I am just back from the Women’s March in Washington DC, glowing, energized, and trying to evaluate why the occasion felt so unprecedented. When I was younger I participated in many demonstrations, some in Boston, some in New Haven, some in Washington. I marched to support some things and to oppose others. I marched alongside thousands of other like-minded people. It was always empowering to try to get one’s voice heard, but never before did I experience the power I felt in Washington this past Saturday.

Part of the power came from the sheer number of people present. Over half a million people were there, all our bodies pressed together, cheek to jowl, back to belly, shoulder to shoulder. You could feel the heat of the other bodies; several times I found myself in unexpected moments of prolonged eye contact. I passed a group with Connecticut signs and when I asked a woman where in Connecticut, she said Newtown, and I instantly teared. Tears lurked near the surface all day long, easily provoked as we cheered, jeered, chanted, yelled, laughed. At some point everyone’s backs began aching. Some people needed to pee, others were hungry. But despite the discomfort, everyone was stunningly polite, nice really. We were there for an important reason that preempted hunger and backache, and we were united by some over-arching love, the kind of love for our fellow humans that is hard to feel when caught in the quotidian scrum, battling traffic and grocery store lines.

I think most of us were motivated to march because of our hatred for this new administration, its bigotry, its misogyny, its fascistic leanings.
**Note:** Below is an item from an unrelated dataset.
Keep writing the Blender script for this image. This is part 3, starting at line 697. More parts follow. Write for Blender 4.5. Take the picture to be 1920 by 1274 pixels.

We know we shouldn’t respond to hatred with hatred, but it’s hard not to. And yet, while we were there to resist and protest, the love was far more palpable than the hatred. It got me to thinking about how, as humans, we are all familiar with feeling both love and hate. We can be provoked by circumstances to feel either, and if we’ve lived for a while we’ve seen many instances of love turning to hatred. But feelings rarely seem to move in the other direction, from hate to love.

As I go forward in resisting Trump, I want to prolong the awareness that I can love strangers.  (I had a version of that same feeling when I adopted my son from a woman who was once a stranger, a woman I now adore). And I want to explore that movement from hate to love. What prompts it? What conditions does love need to thrive? Under the right circumstances aren’t we equipped to love anyone/everyone? (I am speaking not of eros, but of philia, brotherly love.) Perhaps these questions will spawn my next novel.